> **DATA PROVIDED**
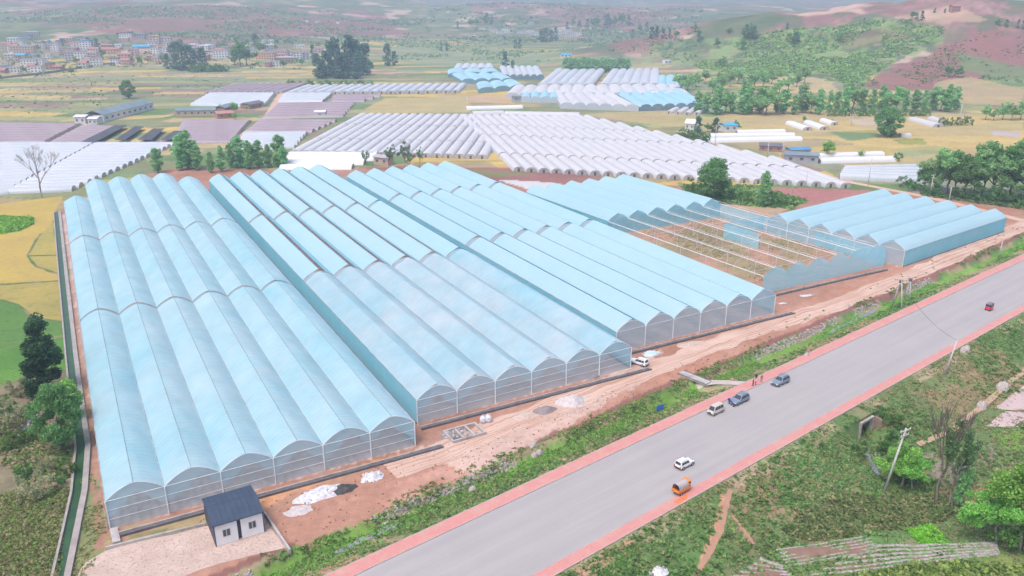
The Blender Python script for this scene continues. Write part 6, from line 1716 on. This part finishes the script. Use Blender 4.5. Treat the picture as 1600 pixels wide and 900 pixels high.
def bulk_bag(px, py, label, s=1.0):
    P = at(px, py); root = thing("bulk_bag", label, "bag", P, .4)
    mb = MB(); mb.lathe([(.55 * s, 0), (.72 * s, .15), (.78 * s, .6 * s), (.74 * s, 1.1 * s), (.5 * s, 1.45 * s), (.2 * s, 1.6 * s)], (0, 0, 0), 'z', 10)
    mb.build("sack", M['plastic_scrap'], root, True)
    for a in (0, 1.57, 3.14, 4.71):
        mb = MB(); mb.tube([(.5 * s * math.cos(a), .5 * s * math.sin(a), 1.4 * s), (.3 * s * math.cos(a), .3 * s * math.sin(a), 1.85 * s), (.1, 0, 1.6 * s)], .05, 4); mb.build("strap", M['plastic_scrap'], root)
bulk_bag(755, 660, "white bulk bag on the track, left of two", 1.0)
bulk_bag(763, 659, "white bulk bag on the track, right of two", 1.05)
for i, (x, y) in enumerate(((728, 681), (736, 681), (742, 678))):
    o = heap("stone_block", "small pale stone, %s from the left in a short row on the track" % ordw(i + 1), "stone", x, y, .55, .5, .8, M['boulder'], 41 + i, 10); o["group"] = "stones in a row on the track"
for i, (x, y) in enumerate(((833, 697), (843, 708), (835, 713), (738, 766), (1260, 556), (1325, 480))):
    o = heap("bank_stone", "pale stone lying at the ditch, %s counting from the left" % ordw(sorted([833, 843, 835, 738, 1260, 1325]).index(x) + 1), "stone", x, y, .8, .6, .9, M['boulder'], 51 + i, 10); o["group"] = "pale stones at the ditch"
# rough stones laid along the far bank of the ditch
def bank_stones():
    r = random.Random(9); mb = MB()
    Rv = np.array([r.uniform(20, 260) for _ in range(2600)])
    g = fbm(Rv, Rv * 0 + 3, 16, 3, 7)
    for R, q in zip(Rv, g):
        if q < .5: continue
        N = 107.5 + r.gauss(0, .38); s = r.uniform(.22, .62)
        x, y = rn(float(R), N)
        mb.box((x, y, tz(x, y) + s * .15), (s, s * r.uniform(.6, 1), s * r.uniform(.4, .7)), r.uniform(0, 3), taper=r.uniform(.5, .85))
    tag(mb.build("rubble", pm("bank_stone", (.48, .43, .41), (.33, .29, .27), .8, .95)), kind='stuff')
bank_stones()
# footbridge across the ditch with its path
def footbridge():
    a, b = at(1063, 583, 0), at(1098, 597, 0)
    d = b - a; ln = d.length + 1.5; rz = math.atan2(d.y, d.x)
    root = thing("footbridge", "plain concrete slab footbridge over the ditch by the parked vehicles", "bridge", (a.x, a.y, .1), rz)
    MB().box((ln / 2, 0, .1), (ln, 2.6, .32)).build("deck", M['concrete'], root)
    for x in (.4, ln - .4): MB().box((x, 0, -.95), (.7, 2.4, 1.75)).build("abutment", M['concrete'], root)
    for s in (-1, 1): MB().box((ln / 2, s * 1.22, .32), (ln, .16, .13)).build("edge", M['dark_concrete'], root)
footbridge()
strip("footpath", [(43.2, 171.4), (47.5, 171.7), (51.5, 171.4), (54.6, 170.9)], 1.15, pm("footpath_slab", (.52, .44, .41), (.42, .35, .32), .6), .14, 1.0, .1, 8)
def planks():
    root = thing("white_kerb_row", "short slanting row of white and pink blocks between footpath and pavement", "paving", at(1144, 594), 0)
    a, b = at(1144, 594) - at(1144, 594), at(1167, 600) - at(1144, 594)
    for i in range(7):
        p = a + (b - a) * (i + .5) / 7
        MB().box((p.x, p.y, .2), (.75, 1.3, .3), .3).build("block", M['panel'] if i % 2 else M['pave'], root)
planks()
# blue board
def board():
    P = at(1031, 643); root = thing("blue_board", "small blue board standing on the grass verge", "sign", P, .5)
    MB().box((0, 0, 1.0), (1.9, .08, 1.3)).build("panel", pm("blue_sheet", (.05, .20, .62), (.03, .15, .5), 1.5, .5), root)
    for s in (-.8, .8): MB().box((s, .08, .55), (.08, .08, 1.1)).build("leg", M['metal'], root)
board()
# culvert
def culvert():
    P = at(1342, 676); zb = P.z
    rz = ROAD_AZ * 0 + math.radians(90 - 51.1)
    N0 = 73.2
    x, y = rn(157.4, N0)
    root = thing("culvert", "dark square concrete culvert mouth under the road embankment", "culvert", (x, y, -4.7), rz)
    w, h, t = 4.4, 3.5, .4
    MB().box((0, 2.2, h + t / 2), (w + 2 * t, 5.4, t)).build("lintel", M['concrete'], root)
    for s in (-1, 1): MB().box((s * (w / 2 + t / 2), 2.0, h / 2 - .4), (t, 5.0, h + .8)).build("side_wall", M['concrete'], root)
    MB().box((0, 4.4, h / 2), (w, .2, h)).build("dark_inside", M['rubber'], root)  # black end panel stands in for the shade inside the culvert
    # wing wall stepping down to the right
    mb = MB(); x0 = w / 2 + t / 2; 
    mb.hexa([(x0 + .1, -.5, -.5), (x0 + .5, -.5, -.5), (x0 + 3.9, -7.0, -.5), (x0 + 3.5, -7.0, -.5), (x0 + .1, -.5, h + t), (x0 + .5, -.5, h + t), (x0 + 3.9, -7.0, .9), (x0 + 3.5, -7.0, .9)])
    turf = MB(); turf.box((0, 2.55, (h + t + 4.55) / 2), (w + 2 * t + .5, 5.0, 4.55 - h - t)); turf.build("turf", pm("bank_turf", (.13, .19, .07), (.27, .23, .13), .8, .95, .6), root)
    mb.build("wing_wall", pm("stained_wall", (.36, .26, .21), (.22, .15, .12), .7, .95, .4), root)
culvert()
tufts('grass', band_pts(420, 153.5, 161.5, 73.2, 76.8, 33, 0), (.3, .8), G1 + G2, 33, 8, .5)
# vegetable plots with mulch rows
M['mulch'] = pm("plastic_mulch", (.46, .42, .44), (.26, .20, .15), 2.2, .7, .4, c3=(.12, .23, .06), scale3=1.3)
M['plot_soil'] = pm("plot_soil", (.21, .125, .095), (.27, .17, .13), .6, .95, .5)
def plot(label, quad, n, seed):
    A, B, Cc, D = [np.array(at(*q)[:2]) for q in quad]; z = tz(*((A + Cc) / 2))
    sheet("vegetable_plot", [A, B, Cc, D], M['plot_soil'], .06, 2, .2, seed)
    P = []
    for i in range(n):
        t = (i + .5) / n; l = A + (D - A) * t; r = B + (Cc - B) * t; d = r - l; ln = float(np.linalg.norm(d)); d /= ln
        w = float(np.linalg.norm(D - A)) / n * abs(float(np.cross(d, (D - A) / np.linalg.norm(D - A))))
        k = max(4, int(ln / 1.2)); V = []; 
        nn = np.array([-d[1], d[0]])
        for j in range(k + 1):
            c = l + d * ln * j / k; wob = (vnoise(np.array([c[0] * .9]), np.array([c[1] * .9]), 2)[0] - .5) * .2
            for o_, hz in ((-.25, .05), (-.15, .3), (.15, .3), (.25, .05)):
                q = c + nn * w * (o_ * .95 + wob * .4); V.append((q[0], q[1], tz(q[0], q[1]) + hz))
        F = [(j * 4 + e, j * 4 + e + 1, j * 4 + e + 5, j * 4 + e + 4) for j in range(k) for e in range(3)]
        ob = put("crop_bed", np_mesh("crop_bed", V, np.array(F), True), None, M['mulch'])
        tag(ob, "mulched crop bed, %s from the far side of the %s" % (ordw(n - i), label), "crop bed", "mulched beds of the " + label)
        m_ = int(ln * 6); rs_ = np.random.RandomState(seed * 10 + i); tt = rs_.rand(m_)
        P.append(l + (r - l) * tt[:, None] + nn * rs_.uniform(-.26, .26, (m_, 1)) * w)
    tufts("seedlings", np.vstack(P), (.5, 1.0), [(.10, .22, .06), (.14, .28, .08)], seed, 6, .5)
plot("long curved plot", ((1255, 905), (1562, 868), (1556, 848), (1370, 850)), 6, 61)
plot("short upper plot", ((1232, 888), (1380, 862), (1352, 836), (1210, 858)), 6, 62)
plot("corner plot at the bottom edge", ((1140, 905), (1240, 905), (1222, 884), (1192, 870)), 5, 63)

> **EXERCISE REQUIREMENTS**
Pick out every line holding the string "from" and return it.

> **WORKED SOLUTION**
The Blender Python script for this scene continues. Write part 6, from line 1716 on. This part finishes the script. Use Blender 4.5. Treat the picture as 1600 pixels wide and 900 pixels high.
    o = heap("stone_block", "small pale stone, %s from the left in a short row on the track" % ordw(i + 1), "stone", x, y, .55, .5, .8, M['boulder'], 41 + i, 10); o["group"] = "stones in a row on the track"
    o = heap("bank_stone", "pale stone lying at the ditch, %s counting from the left" % ordw(sorted([833, 843, 835, 738, 1260, 1325]).index(x) + 1), "stone", x, y, .8, .6, .9, M['boulder'], 51 + i, 10); o["group"] = "pale stones at the ditch"
        tag(ob, "mulched crop bed, %s from the far side of the %s" % (ordw(n - i), label), "crop bed", "mulched beds of the " + label)